> WRITTEN REQUEST
Repeat verbatim, and only, the lines of the data below, beginning at the line that contains "tag(row_mesh(i, Y0, Y1, M['vine_far']), side_words(i, 'small" and stopping after the line that contains "block_one(); block_two(); block_three()".

—————

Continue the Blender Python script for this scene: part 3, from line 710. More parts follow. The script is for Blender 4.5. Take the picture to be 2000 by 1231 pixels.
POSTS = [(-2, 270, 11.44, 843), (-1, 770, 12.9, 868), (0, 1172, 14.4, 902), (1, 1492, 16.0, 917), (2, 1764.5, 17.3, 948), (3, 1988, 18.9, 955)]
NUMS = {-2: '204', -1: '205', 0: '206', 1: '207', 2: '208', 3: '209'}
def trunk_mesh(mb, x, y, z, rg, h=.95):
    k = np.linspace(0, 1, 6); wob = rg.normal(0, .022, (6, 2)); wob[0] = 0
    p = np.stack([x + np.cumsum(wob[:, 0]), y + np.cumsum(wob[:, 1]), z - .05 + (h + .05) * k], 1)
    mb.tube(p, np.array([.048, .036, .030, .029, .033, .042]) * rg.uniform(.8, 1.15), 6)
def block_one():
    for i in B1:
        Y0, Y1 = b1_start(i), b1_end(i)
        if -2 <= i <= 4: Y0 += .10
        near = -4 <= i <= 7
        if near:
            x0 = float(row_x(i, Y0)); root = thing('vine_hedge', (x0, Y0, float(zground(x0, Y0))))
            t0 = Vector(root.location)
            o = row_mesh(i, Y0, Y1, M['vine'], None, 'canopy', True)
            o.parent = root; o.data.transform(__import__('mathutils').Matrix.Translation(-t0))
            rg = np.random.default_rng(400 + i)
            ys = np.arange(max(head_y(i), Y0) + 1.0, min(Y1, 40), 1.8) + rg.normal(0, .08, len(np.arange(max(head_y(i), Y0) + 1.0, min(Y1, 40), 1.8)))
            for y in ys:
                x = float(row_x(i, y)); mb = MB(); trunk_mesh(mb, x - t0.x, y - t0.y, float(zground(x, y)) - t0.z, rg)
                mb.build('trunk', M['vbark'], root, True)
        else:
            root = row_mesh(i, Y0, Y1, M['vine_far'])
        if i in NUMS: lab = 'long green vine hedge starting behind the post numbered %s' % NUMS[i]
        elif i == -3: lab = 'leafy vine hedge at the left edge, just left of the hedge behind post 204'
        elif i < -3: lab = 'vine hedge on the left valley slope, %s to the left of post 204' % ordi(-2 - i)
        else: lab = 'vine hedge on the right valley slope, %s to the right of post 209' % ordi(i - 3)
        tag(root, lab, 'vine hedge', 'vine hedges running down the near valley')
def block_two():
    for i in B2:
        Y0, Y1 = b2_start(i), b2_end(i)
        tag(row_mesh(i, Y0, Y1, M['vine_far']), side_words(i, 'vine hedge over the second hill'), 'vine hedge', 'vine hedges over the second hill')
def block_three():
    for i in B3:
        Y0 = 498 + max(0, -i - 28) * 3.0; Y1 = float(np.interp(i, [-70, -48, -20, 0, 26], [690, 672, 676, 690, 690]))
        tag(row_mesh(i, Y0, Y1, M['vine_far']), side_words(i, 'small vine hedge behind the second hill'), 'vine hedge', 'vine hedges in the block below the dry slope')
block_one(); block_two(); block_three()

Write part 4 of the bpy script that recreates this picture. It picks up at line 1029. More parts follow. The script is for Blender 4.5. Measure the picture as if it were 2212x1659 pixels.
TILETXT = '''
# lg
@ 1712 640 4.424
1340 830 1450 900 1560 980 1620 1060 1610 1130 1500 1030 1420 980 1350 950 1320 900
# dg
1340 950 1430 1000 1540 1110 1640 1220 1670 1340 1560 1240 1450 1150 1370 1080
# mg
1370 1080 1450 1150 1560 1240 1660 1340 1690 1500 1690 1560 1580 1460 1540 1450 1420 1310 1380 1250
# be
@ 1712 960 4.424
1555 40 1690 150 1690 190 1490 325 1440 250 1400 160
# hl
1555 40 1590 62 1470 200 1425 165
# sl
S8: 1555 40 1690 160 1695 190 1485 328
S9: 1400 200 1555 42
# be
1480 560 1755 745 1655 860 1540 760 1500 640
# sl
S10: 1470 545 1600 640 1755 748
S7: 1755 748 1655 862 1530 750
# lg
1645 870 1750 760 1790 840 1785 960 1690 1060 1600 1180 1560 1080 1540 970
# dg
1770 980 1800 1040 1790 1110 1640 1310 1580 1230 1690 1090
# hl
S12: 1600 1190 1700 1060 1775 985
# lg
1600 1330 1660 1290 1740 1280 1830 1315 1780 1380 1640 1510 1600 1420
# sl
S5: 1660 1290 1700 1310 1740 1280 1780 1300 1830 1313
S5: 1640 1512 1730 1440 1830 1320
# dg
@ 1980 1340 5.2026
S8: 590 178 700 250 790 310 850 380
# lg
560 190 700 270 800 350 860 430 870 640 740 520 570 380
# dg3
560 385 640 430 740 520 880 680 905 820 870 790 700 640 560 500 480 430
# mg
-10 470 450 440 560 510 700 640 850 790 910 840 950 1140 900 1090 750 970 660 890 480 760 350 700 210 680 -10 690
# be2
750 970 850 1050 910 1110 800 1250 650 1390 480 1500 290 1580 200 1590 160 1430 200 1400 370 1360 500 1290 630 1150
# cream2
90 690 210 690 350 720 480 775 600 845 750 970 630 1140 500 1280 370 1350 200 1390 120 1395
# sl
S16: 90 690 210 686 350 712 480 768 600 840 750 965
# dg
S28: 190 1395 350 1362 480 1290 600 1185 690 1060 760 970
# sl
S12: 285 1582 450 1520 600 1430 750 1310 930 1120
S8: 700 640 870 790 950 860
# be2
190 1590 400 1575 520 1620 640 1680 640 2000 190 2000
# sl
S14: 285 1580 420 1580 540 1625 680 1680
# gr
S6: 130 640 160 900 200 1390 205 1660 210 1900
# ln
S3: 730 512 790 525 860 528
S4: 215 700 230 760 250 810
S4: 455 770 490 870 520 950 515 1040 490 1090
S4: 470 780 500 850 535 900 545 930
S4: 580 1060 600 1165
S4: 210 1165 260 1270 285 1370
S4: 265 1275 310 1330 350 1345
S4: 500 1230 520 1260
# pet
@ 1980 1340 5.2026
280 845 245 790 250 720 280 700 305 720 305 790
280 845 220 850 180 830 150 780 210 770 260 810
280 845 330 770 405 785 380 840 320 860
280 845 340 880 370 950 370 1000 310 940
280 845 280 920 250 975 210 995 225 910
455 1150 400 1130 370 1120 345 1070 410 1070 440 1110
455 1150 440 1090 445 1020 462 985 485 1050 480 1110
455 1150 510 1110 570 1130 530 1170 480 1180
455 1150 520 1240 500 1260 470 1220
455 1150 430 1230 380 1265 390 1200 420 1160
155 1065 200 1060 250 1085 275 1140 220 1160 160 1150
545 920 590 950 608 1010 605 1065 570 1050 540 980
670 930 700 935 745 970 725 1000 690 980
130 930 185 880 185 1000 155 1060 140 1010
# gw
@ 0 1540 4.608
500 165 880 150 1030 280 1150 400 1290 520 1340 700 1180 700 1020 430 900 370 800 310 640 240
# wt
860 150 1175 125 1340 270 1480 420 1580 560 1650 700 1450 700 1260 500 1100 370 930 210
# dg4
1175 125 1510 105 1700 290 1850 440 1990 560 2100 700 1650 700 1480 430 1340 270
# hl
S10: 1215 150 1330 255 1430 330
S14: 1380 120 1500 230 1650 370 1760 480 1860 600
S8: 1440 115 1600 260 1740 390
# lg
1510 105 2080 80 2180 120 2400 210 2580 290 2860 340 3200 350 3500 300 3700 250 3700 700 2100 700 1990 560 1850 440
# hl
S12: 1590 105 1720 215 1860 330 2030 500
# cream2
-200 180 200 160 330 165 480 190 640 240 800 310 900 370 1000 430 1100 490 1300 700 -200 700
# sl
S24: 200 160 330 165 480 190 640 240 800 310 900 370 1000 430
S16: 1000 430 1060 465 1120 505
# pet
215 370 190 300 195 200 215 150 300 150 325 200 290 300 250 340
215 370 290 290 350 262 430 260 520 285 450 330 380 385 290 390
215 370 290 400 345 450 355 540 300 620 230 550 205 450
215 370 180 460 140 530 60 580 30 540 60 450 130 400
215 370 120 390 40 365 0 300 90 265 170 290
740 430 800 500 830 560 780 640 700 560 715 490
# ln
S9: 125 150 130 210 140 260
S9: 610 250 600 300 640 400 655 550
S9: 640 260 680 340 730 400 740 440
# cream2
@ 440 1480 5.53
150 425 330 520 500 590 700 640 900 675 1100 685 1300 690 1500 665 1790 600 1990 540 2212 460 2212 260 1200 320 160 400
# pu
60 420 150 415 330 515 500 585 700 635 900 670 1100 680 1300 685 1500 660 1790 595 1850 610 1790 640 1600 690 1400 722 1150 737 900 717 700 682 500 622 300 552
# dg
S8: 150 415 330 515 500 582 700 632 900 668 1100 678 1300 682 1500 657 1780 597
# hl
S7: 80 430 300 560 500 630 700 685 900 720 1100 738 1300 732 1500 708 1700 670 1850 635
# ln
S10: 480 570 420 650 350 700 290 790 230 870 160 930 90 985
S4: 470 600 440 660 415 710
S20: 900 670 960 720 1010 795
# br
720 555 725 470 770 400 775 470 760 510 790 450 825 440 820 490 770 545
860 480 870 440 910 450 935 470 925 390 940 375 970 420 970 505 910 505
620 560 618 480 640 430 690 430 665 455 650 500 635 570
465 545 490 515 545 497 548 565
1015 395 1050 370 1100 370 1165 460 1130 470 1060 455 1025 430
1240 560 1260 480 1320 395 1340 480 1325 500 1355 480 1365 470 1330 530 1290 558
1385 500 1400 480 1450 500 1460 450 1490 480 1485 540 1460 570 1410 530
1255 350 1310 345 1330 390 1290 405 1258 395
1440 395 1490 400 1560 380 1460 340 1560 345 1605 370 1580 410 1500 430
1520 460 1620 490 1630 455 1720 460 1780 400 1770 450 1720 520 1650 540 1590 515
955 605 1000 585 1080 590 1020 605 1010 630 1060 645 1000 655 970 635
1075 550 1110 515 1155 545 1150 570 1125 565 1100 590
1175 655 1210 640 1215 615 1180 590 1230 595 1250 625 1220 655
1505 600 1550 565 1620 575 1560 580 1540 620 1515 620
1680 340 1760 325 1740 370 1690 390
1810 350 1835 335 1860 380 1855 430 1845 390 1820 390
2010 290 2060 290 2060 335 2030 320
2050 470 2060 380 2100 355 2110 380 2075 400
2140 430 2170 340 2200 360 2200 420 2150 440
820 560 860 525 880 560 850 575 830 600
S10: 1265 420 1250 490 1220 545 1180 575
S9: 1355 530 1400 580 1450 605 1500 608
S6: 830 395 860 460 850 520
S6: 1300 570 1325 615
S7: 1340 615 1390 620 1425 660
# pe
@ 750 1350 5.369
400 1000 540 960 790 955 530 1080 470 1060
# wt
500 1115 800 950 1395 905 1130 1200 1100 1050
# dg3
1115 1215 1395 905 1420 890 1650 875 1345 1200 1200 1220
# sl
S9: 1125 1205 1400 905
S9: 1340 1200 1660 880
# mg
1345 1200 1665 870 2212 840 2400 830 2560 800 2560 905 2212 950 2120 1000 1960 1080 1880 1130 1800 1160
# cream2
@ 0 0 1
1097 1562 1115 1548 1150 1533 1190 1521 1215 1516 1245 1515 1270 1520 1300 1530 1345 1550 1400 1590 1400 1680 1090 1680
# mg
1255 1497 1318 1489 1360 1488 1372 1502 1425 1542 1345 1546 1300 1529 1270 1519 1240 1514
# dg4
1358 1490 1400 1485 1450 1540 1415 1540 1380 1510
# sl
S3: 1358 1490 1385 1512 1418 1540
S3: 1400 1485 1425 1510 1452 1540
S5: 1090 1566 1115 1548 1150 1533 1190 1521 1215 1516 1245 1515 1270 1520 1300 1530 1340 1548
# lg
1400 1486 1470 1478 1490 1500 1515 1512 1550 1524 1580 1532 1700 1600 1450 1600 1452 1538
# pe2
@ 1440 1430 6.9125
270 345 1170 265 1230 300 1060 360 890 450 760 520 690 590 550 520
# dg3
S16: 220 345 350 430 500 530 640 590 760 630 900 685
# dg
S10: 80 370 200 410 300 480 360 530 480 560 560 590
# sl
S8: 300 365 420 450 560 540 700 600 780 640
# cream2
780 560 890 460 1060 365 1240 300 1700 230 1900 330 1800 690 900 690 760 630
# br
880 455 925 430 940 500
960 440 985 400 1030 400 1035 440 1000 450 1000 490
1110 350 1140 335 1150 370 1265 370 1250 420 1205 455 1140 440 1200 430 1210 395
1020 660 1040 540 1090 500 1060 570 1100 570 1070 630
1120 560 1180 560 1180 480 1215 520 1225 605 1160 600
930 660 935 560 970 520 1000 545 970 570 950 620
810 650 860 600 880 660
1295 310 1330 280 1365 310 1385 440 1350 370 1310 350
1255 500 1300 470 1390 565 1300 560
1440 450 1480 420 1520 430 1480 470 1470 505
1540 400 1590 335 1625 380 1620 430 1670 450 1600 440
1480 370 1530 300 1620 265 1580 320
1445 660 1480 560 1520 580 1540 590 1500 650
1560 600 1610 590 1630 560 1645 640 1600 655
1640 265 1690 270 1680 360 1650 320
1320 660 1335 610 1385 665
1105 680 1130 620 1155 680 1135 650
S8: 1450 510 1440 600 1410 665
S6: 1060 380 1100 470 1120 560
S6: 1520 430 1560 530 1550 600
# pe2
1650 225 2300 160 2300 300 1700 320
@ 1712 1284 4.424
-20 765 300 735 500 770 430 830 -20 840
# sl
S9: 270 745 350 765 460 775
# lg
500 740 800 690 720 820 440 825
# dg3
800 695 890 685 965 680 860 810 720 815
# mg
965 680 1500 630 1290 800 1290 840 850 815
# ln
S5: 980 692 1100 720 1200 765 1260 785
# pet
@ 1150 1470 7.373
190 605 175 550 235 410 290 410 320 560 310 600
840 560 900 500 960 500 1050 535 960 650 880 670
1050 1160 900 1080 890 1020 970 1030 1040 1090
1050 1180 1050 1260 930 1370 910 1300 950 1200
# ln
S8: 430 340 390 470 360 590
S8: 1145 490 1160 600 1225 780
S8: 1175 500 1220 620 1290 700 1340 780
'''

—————

> EXERCISE RESPONSE
        tag(row_mesh(i, Y0, Y1, M['vine_far']), side_words(i, 'small vine hedge behind the second hill'), 'vine hedge', 'vine hedges in the block below the dry slope')
block_one(); block_two(); block_three()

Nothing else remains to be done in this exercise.